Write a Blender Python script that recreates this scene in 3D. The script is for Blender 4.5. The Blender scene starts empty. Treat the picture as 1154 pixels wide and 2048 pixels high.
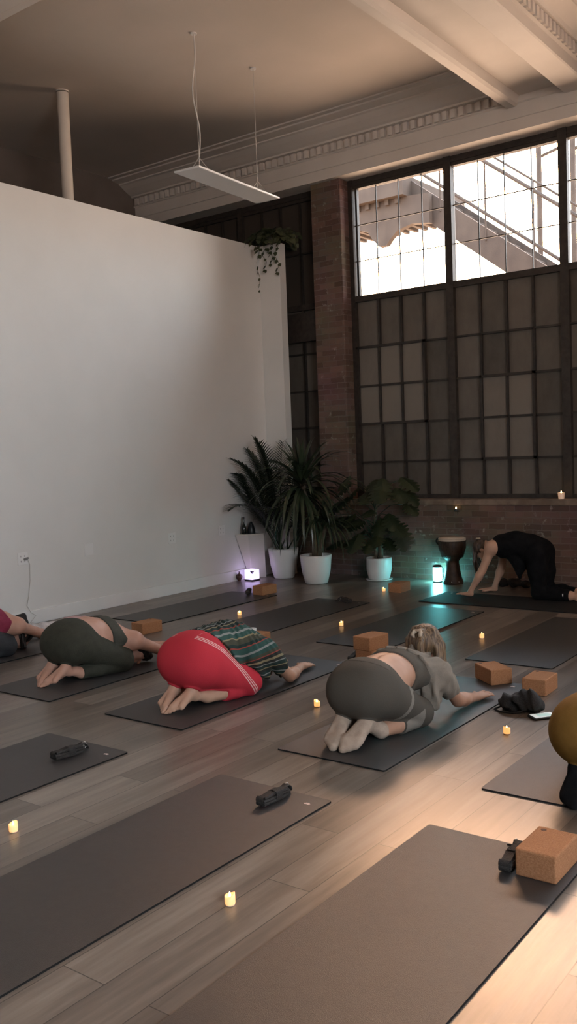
import bpy, bmesh, math, random
import numpy as np
from mathutils import Vector, Matrix, noise as mnoise

SC = bpy.context.scene
COL = SC.collection
PI = math.pi
random.seed(7)

# ------------------------------------------------------------------ materials
MATS = {}
def nodes_of(m):
    return m.node_tree.nodes, m.node_tree.links

def new_mat(name, color=(.5, .5, .5), rough=.6, metal=0., spec=.5):
    m = bpy.data.materials.new(name); m.use_nodes = True
    b = m.node_tree.nodes['Principled BSDF']
    b.inputs['Base Color'].default_value = (*color, 1)
    b.inputs['Roughness'].default_value = rough
    b.inputs['Metallic'].default_value = metal
    b.inputs['Specular IOR Level'].default_value = spec
    MATS[name] = m
    return m

def mottled(name, c1, c2, rough=.6, scale=8., bump=0., bscale=60., spec=.5, detail=4., metal=0.):
    """two close shades of one colour mixed by noise, with an optional fine bump"""
    m = new_mat(name, c1, rough, metal, spec); N, L = nodes_of(m); b = N['Principled BSDF']
    tc = N.new('ShaderNodeTexCoord')
    nz = N.new('ShaderNodeTexNoise'); nz.inputs['Scale'].default_value = scale; nz.inputs['Detail'].default_value = detail
    L.new(tc.outputs['Object'], nz.inputs['Vector'])
    r = N.new('ShaderNodeValToRGB'); r.color_ramp.elements[0].position = .35; r.color_ramp.elements[1].position = .65
    r.color_ramp.elements[0].color = (*c1, 1); r.color_ramp.elements[1].color = (*c2, 1)
    L.new(nz.outputs['Fac'], r.inputs['Fac']); L.new(r.outputs['Color'], b.inputs['Base Color'])
    if bump:
        n2 = N.new('ShaderNodeTexNoise'); n2.inputs['Scale'].default_value = bscale; n2.inputs['Detail'].default_value = 3
        L.new(tc.outputs['Object'], n2.inputs['Vector'])
        bp = N.new('ShaderNodeBump'); bp.inputs['Strength'].default_value = bump; bp.inputs['Distance'].default_value = .01
        L.new(n2.outputs['Fac'], bp.inputs['Height']); L.new(bp.outputs['Normal'], b.inputs['Normal'])
    return m

def glow(name, color, strength, base=(.8, .8, .8)):
    m = new_mat(name, base, .5); b = m.node_tree.nodes['Principled BSDF']
    b.inputs['Emission Color'].default_value = (*color, 1); b.inputs['Emission Strength'].default_value = strength
    return m

def striped(name, base, stops, rough=.85, lo=0., hi=1.):
    """constant colour bands driven by the float attribute 'u' of the mesh"""
    m = new_mat(name, base, rough, 0, .2); N, L = nodes_of(m); b = N['Principled BSDF']
    at = N.new('ShaderNodeAttribute'); at.attribute_name = 'u'
    mr = N.new('ShaderNodeMapRange'); mr.inputs['From Min'].default_value = lo; mr.inputs['From Max'].default_value = hi
    L.new(at.outputs['Fac'], mr.inputs['Value'])
    r = N.new('ShaderNodeValToRGB'); cr = r.color_ramp; cr.interpolation = 'CONSTANT'
    while len(cr.elements) > 1: cr.elements.remove(cr.elements[-1])
    cr.elements[0].position = 0; cr.elements[0].color = (*stops[0][1], 1)
    for p, c in stops[1:]:
        e = cr.elements.new(p); e.color = (*c, 1)
    L.new(mr.outputs['Result'], r.inputs['Fac']); L.new(r.outputs['Color'], b.inputs['Base Color'])
    tc = N.new('ShaderNodeTexCoord'); n2 = N.new('ShaderNodeTexNoise'); n2.inputs['Scale'].default_value = 180
    L.new(tc.outputs['Object'], n2.inputs['Vector'])
    bp = N.new('ShaderNodeBump'); bp.inputs['Strength'].default_value = .15; bp.inputs['Distance'].default_value = .004
    L.new(n2.outputs['Fac'], bp.inputs['Height']); L.new(bp.outputs['Normal'], b.inputs['Normal'])
    return m

def floor_mat():
    m = new_mat('floor_planks', (.2, .17, .14), .36, 0, .65); N, L = nodes_of(m); b = N['Principled BSDF']
    tc = N.new('ShaderNodeTexCoord')
    mp = N.new('ShaderNodeMapping'); mp.inputs['Rotation'].default_value = (0, 0, PI/2)
    L.new(tc.outputs['Object'], mp.inputs['Vector'])
    br = N.new('ShaderNodeTexBrick'); br.offset = .37; br.offset_frequency = 2
    br.inputs['Scale'].default_value = 1; br.inputs['Brick Width'].default_value = 1.25; br.inputs['Row Height'].default_value = .185
    br.inputs['Mortar Size'].default_value = .0022; br.inputs['Mortar Smooth'].default_value = .3; br.inputs['Bias'].default_value = 0
    br.inputs['Color1'].default_value = (0, 0, 0, 1); br.inputs['Color2'].default_value = (1, 1, 1, 1); br.inputs['Mortar'].default_value = (.5, .5, .5, 1)
    L.new(mp.outputs['Vector'], br.inputs['Vector'])
    ramp = N.new('ShaderNodeValToRGB'); e = ramp.color_ramp.elements
    e[0].color = (.082, .066, .053, 1); e[1].color = (.295, .250, .210, 1)
    k = e.new(.5); k.color = (.168, .137, .111, 1)
    # grain: noise stretched along the planks, shifted per plank
    mp2 = N.new('ShaderNodeMapping'); mp2.inputs['Scale'].default_value = (11, .9, 11)
    add = N.new('ShaderNodeVectorMath'); add.operation = 'ADD'
    sc = N.new('ShaderNodeVectorMath'); sc.operation = 'SCALE'; sc.inputs['Scale'].default_value = 3.7
    L.new(br.outputs['Color'], sc.inputs[0]); L.new(tc.outputs['Object'], add.inputs[0]); L.new(sc.outputs['Vector'], add.inputs[1])
    L.new(add.outputs['Vector'], mp2.inputs['Vector'])
    g = N.new('ShaderNodeTexNoise'); g.inputs['Scale'].default_value = 1.6; g.inputs['Detail'].default_value = 7; g.inputs['Roughness'].default_value = .62
    L.new(mp2.outputs['Vector'], g.inputs['Vector'])
    mx = N.new('ShaderNodeMath'); mx.operation = 'MULTIPLY_ADD'; mx.inputs[1].default_value = 1.55
    m3 = N.new('ShaderNodeMath'); m3.operation = 'MULTIPLY_ADD'; m3.inputs[1].default_value = .50; m3.inputs[2].default_value = -.53
    L.new(br.outputs['Color'], m3.inputs[0]); L.new(g.outputs['Fac'], mx.inputs[0]); L.new(m3.outputs['Value'], mx.inputs[2])
    L.new(mx.outputs['Value'], ramp.inputs['Fac'])
    dk = N.new('ShaderNodeMix'); dk.data_type = 'RGBA'; dk.blend_type = 'MIX'
    L.new(br.outputs['Fac'], dk.inputs['Factor']); L.new(ramp.outputs['Color'], dk.inputs[6]); dk.inputs[7].default_value = (.05, .04, .033, 1)
    L.new(dk.outputs[2], b.inputs['Base Color'])
    rr = N.new('ShaderNodeMapRange'); rr.inputs['To Min'].default_value = .24; rr.inputs['To Max'].default_value = .40
    L.new(g.outputs['Fac'], rr.inputs['Value']); L.new(rr.outputs['Result'], b.inputs['Roughness'])
    bp = N.new('ShaderNodeBump'); bp.inputs['Strength'].default_value = .12; bp.inputs['Distance'].default_value = .004
    inv = N.new('ShaderNodeMath'); inv.operation = 'SUBTRACT'; L.new(g.outputs['Fac'], inv.inputs[0]); L.new(br.outputs['Fac'], inv.inputs[1])
    L.new(inv.outputs['Value'], bp.inputs['Height']); L.new(bp.outputs['Normal'], b.inputs['Normal'])
    return m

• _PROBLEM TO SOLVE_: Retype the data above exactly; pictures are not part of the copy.

• _FULL ANSWER_:
Write a Blender Python script that recreates this scene in 3D. The script is for Blender 4.5. The Blender scene starts empty. Treat the picture as 1154 pixels wide and 2048 pixels high.
import bpy, bmesh, math, random
import numpy as np
from mathutils import Vector, Matrix, noise as mnoise

SC = bpy.context.scene
COL = SC.collection
PI = math.pi
random.seed(7)

# ------------------------------------------------------------------ materials
MATS = {}
def nodes_of(m):
    return m.node_tree.nodes, m.node_tree.links

def new_mat(name, color=(.5, .5, .5), rough=.6, metal=0., spec=.5):
    m = bpy.data.materials.new(name); m.use_nodes = True
    b = m.node_tree.nodes['Principled BSDF']
    b.inputs['Base Color'].default_value = (*color, 1)
    b.inputs['Roughness'].default_value = rough
    b.inputs['Metallic'].default_value = metal
    b.inputs['Specular IOR Level'].default_value = spec
    MATS[name] = m
    return m

def mottled(name, c1, c2, rough=.6, scale=8., bump=0., bscale=60., spec=.5, detail=4., metal=0.):
    """two close shades of one colour mixed by noise, with an optional fine bump"""
    m = new_mat(name, c1, rough, metal, spec); N, L = nodes_of(m); b = N['Principled BSDF']
    tc = N.new('ShaderNodeTexCoord')
    nz = N.new('ShaderNodeTexNoise'); nz.inputs['Scale'].default_value = scale; nz.inputs['Detail'].default_value = detail
    L.new(tc.outputs['Object'], nz.inputs['Vector'])
    r = N.new('ShaderNodeValToRGB'); r.color_ramp.elements[0].position = .35; r.color_ramp.elements[1].position = .65
    r.color_ramp.elements[0].color = (*c1, 1); r.color_ramp.elements[1].color = (*c2, 1)
    L.new(nz.outputs['Fac'], r.inputs['Fac']); L.new(r.outputs['Color'], b.inputs['Base Color'])
    if bump:
        n2 = N.new('ShaderNodeTexNoise'); n2.inputs['Scale'].default_value = bscale; n2.inputs['Detail'].default_value = 3
        L.new(tc.outputs['Object'], n2.inputs['Vector'])
        bp = N.new('ShaderNodeBump'); bp.inputs['Strength'].default_value = bump; bp.inputs['Distance'].default_value = .01
        L.new(n2.outputs['Fac'], bp.inputs['Height']); L.new(bp.outputs['Normal'], b.inputs['Normal'])
    return m

def glow(name, color, strength, base=(.8, .8, .8)):
    m = new_mat(name, base, .5); b = m.node_tree.nodes['Principled BSDF']
    b.inputs['Emission Color'].default_value = (*color, 1); b.inputs['Emission Strength'].default_value = strength
    return m

def striped(name, base, stops, rough=.85, lo=0., hi=1.):
    """constant colour bands driven by the float attribute 'u' of the mesh"""
    m = new_mat(name, base, rough, 0, .2); N, L = nodes_of(m); b = N['Principled BSDF']
    at = N.new('ShaderNodeAttribute'); at.attribute_name = 'u'
    mr = N.new('ShaderNodeMapRange'); mr.inputs['From Min'].default_value = lo; mr.inputs['From Max'].default_value = hi
    L.new(at.outputs['Fac'], mr.inputs['Value'])
    r = N.new('ShaderNodeValToRGB'); cr = r.color_ramp; cr.interpolation = 'CONSTANT'
    while len(cr.elements) > 1: cr.elements.remove(cr.elements[-1])
    cr.elements[0].position = 0; cr.elements[0].color = (*stops[0][1], 1)
    for p, c in stops[1:]:
        e = cr.elements.new(p); e.color = (*c, 1)
    L.new(mr.outputs['Result'], r.inputs['Fac']); L.new(r.outputs['Color'], b.inputs['Base Color'])
    tc = N.new('ShaderNodeTexCoord'); n2 = N.new('ShaderNodeTexNoise'); n2.inputs['Scale'].default_value = 180
    L.new(tc.outputs['Object'], n2.inputs['Vector'])
    bp = N.new('ShaderNodeBump'); bp.inputs['Strength'].default_value = .15; bp.inputs['Distance'].default_value = .004
    L.new(n2.outputs['Fac'], bp.inputs['Height']); L.new(bp.outputs['Normal'], b.inputs['Normal'])
    return m

def floor_mat():
    m = new_mat('floor_planks', (.2, .17, .14), .36, 0, .65); N, L = nodes_of(m); b = N['Principled BSDF']
    tc = N.new('ShaderNodeTexCoord')
    mp = N.new('ShaderNodeMapping'); mp.inputs['Rotation'].default_value = (0, 0, PI/2)
    L.new(tc.outputs['Object'], mp.inputs['Vector'])
    br = N.new('ShaderNodeTexBrick'); br.offset = .37; br.offset_frequency = 2
    br.inputs['Scale'].default_value = 1; br.inputs['Brick Width'].default_value = 1.25; br.inputs['Row Height'].default_value = .185
    br.inputs['Mortar Size'].default_value = .0022; br.inputs['Mortar Smooth'].default_value = .3; br.inputs['Bias'].default_value = 0
    br.inputs['Color1'].default_value = (0, 0, 0, 1); br.inputs['Color2'].default_value = (1, 1, 1, 1); br.inputs['Mortar'].default_value = (.5, .5, .5, 1)
    L.new(mp.outputs['Vector'], br.inputs['Vector'])
    ramp = N.new('ShaderNodeValToRGB'); e = ramp.color_ramp.elements
    e[0].color = (.082, .066, .053, 1); e[1].color = (.295, .250, .210, 1)
    k = e.new(.5); k.color = (.168, .137, .111, 1)
    # grain: noise stretched along the planks, shifted per plank
    mp2 = N.new('ShaderNodeMapping'); mp2.inputs['Scale'].default_value = (11, .9, 11)
    add = N.new('ShaderNodeVectorMath'); add.operation = 'ADD'
    sc = N.new('ShaderNodeVectorMath'); sc.operation = 'SCALE'; sc.inputs['Scale'].default_value = 3.7
    L.new(br.outputs['Color'], sc.inputs[0]); L.new(tc.outputs['Object'], add.inputs[0]); L.new(sc.outputs['Vector'], add.inputs[1])
    L.new(add.outputs['Vector'], mp2.inputs['Vector'])
    g = N.new('ShaderNodeTexNoise'); g.inputs['Scale'].default_value = 1.6; g.inputs['Detail'].default_value = 7; g.inputs['Roughness'].default_value = .62
    L.new(mp2.outputs['Vector'], g.inputs['Vector'])
    mx = N.new('ShaderNodeMath'); mx.operation = 'MULTIPLY_ADD'; mx.inputs[1].default_value = 1.55
    m3 = N.new('ShaderNodeMath'); m3.operation = 'MULTIPLY_ADD'; m3.inputs[1].default_value = .50; m3.inputs[2].default_value = -.53
    L.new(br.outputs['Color'], m3.inputs[0]); L.new(g.outputs['Fac'], mx.inputs[0]); L.new(m3.outputs['Value'], mx.inputs[2])
    L.new(mx.outputs['Value'], ramp.inputs['Fac'])
    dk = N.new('ShaderNodeMix'); dk.data_type = 'RGBA'; dk.blend_type = 'MIX'
    L.new(br.outputs['Fac'], dk.inputs['Factor']); L.new(ramp.outputs['Color'], dk.inputs[6]); dk.inputs[7].default_value = (.05, .04, .033, 1)
    L.new(dk.outputs[2], b.inputs['Base Color'])
    rr = N.new('ShaderNodeMapRange'); rr.inputs['To Min'].default_value = .24; rr.inputs['To Max'].default_value = .40
    L.new(g.outputs['Fac'], rr.inputs['Value']); L.new(rr.outputs['Result'], b.inputs['Roughness'])
    bp = N.new('ShaderNodeBump'); bp.inputs['Strength'].default_value = .12; bp.inputs['Distance'].default_value = .004
    inv = N.new('ShaderNodeMath'); inv.operation = 'SUBTRACT'; L.new(g.outputs['Fac'], inv.inputs[0]); L.new(br.outputs['Fac'], inv.inputs[1])
    L.new(inv.outputs['Value'], bp.inputs['Height']); L.new(bp.outputs['Normal'], b.inputs['Normal'])
    return m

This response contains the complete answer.